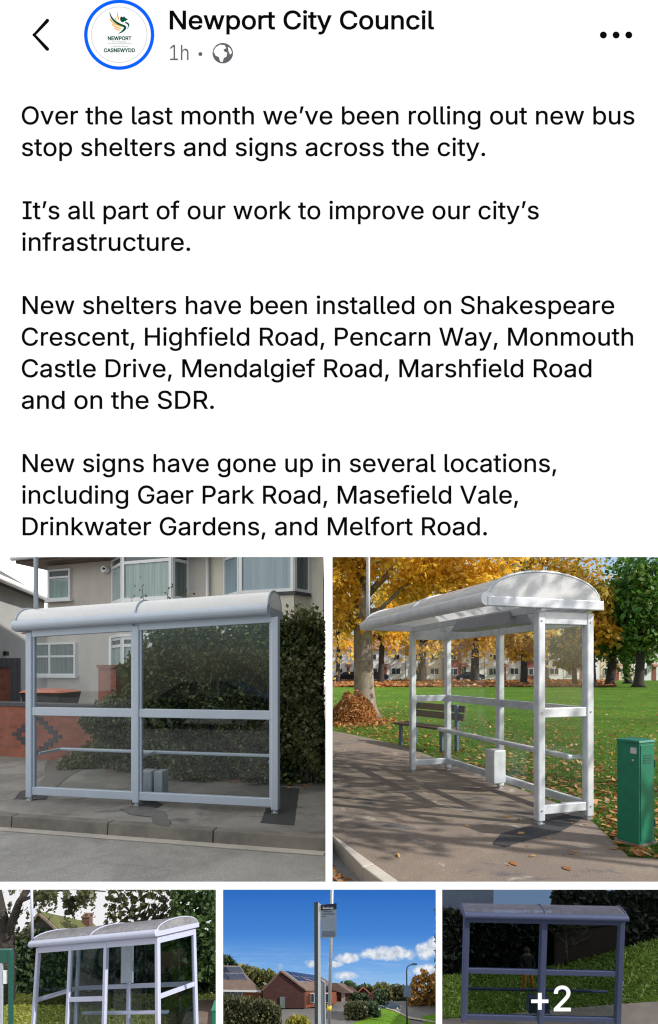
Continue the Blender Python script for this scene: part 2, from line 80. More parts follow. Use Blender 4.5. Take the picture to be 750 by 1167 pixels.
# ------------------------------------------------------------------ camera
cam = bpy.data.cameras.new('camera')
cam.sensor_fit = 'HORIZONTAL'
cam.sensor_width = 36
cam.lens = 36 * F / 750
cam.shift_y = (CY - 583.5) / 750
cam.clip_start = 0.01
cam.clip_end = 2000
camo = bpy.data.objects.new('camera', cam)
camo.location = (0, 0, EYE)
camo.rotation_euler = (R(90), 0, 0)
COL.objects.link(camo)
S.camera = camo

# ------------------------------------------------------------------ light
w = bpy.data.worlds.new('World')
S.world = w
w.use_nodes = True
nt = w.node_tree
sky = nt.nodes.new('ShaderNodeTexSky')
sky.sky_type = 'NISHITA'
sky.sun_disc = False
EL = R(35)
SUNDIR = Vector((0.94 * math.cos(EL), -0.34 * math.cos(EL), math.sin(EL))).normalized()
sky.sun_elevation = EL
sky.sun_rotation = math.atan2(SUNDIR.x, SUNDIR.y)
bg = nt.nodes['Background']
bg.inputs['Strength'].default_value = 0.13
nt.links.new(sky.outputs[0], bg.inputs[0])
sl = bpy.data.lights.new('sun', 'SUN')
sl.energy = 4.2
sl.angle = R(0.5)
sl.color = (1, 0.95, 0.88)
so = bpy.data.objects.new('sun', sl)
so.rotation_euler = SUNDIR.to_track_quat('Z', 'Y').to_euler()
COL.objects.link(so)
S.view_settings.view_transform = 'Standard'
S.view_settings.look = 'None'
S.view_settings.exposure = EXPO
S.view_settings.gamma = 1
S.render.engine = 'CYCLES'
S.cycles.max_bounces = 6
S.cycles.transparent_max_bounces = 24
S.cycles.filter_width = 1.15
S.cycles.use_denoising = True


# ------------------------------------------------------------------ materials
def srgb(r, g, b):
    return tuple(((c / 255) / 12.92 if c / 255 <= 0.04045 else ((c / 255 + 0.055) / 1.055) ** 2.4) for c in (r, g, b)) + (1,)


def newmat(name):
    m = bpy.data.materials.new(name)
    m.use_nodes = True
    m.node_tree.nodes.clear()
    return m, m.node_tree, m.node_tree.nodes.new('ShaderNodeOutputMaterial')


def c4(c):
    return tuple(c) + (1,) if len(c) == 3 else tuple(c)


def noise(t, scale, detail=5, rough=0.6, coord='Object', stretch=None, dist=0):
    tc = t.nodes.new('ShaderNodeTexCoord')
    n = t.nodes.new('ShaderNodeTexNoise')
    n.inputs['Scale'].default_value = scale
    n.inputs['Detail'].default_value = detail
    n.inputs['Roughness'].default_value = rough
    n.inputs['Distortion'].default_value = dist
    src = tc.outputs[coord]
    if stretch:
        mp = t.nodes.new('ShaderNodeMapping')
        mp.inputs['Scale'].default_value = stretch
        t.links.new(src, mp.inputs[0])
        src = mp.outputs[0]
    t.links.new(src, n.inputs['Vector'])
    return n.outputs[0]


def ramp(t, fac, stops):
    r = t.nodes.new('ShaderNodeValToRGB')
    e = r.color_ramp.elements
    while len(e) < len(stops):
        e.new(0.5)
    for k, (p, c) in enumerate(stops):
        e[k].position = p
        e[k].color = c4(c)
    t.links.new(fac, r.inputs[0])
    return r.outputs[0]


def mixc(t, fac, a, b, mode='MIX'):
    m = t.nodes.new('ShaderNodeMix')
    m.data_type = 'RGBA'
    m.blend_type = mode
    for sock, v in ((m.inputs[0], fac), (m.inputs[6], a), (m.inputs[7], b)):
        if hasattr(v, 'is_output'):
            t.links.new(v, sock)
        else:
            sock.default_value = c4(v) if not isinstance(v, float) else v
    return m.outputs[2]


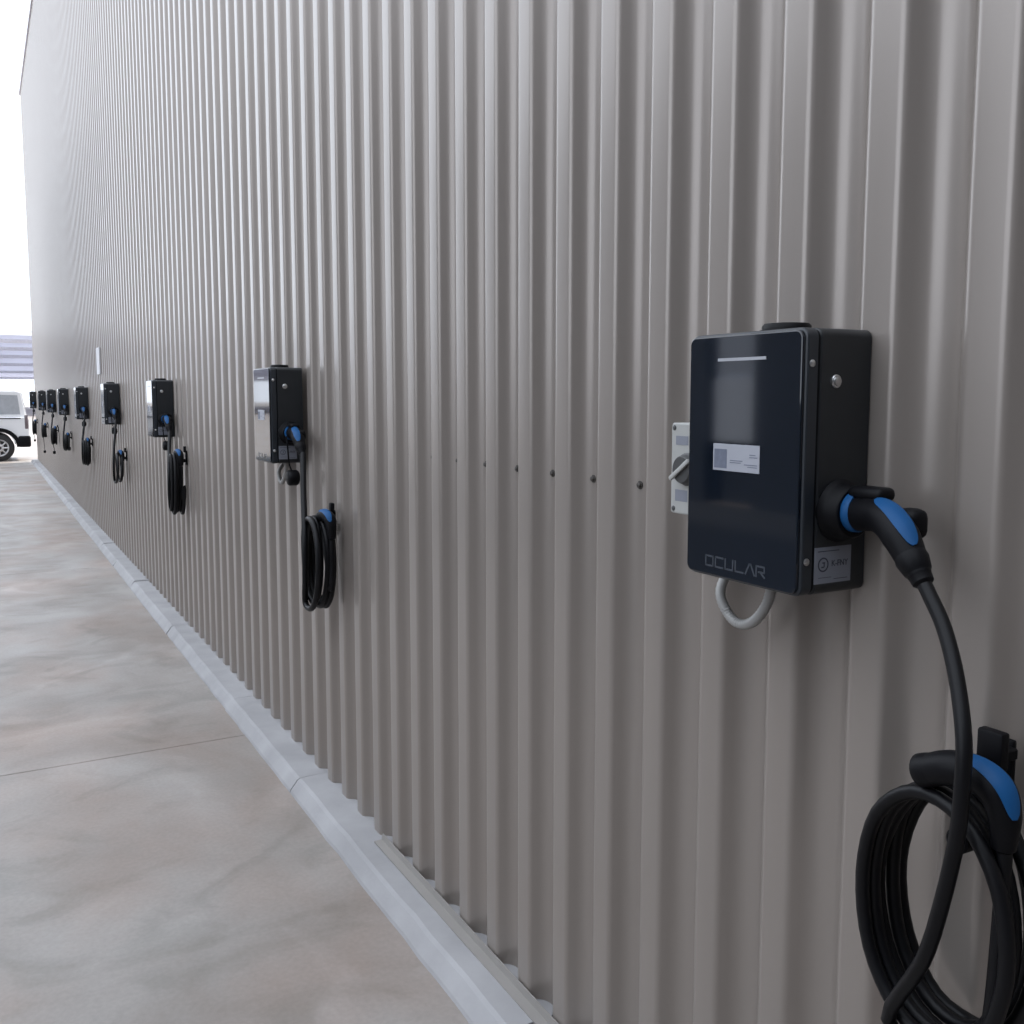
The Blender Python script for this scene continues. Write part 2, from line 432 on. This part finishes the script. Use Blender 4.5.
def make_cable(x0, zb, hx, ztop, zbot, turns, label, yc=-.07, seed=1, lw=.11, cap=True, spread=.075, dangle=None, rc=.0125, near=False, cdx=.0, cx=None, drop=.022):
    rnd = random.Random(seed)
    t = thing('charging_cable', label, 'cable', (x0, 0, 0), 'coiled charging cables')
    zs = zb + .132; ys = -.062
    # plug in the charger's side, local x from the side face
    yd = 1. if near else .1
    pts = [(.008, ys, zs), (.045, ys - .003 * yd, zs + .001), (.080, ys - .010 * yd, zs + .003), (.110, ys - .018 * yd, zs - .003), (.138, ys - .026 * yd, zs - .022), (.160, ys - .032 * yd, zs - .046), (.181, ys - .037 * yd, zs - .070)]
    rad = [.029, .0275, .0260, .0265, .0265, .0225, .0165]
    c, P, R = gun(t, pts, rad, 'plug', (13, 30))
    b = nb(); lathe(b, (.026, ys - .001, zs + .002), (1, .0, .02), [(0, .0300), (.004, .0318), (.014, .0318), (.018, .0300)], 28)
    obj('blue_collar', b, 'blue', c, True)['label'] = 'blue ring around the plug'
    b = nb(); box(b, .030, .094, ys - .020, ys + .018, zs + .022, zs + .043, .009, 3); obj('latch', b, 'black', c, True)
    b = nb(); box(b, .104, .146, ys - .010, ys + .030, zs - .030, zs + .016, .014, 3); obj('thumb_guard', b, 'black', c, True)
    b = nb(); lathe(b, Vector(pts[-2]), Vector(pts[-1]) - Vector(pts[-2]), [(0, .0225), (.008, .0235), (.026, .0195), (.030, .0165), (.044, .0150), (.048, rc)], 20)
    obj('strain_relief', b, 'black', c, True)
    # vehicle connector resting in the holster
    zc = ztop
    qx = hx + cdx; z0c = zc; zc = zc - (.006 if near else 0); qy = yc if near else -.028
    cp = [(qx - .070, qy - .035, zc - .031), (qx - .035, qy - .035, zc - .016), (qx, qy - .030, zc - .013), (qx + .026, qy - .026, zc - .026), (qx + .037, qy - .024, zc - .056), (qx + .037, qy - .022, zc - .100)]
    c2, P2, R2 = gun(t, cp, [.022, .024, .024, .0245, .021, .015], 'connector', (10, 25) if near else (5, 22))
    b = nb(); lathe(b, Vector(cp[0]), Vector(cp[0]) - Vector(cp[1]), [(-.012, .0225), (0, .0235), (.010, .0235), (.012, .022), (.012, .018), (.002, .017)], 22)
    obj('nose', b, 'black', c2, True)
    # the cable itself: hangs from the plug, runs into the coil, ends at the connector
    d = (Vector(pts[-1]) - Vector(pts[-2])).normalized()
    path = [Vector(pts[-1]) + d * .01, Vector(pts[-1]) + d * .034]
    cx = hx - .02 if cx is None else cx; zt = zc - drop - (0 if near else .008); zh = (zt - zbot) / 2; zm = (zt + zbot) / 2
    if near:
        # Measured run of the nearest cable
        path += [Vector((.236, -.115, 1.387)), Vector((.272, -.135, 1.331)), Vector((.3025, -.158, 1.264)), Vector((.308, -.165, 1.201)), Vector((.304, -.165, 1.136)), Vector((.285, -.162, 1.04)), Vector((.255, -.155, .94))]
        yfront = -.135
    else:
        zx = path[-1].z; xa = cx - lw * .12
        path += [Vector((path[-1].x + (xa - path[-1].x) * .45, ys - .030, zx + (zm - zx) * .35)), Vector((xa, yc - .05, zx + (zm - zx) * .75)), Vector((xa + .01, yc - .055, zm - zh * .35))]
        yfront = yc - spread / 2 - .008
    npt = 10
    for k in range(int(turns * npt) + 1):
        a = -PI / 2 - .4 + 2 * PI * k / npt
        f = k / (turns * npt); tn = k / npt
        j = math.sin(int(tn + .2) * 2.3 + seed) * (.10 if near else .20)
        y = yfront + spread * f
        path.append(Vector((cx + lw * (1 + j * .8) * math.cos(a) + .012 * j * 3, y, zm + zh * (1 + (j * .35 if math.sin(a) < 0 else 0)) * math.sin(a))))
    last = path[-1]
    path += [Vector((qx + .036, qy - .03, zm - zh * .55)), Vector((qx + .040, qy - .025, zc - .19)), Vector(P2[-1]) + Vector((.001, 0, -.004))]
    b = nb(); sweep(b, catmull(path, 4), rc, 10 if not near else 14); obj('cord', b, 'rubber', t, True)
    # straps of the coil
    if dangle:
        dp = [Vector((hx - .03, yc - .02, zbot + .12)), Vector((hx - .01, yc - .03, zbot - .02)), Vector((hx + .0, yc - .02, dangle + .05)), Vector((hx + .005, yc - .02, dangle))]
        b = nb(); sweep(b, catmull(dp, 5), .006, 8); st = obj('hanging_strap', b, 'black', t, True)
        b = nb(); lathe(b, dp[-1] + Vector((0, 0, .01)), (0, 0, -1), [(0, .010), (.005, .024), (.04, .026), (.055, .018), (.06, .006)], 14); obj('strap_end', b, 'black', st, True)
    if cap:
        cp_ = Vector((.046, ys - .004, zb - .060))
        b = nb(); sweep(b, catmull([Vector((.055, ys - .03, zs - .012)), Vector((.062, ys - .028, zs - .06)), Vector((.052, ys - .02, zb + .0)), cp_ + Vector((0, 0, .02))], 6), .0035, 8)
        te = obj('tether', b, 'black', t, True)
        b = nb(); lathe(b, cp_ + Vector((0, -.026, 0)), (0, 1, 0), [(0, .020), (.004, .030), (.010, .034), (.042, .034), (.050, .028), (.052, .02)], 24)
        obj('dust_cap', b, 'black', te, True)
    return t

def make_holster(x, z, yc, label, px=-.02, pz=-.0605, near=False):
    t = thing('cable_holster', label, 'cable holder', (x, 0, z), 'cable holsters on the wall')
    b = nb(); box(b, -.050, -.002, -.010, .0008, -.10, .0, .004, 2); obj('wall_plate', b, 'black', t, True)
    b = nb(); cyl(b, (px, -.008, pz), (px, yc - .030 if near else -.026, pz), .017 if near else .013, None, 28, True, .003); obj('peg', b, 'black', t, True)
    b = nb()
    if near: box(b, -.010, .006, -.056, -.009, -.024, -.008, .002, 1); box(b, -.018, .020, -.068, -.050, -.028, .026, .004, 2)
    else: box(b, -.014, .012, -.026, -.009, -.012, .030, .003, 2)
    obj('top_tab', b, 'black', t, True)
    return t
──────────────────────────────
WHAT YOU ARE ASKED TO DO => Lines that hold "this" are the ones to copy; find all of them.

CORRECT ANSWER =>
Continue the Blender Python script for this scene: part 2, from line 80. More parts follow. Use Blender 4.5. Take the picture to be 750 by 1167 pixels.
The Blender Python script for this scene continues. Write part 2, from line 432 on. This part finishes the script. Use Blender 4.5.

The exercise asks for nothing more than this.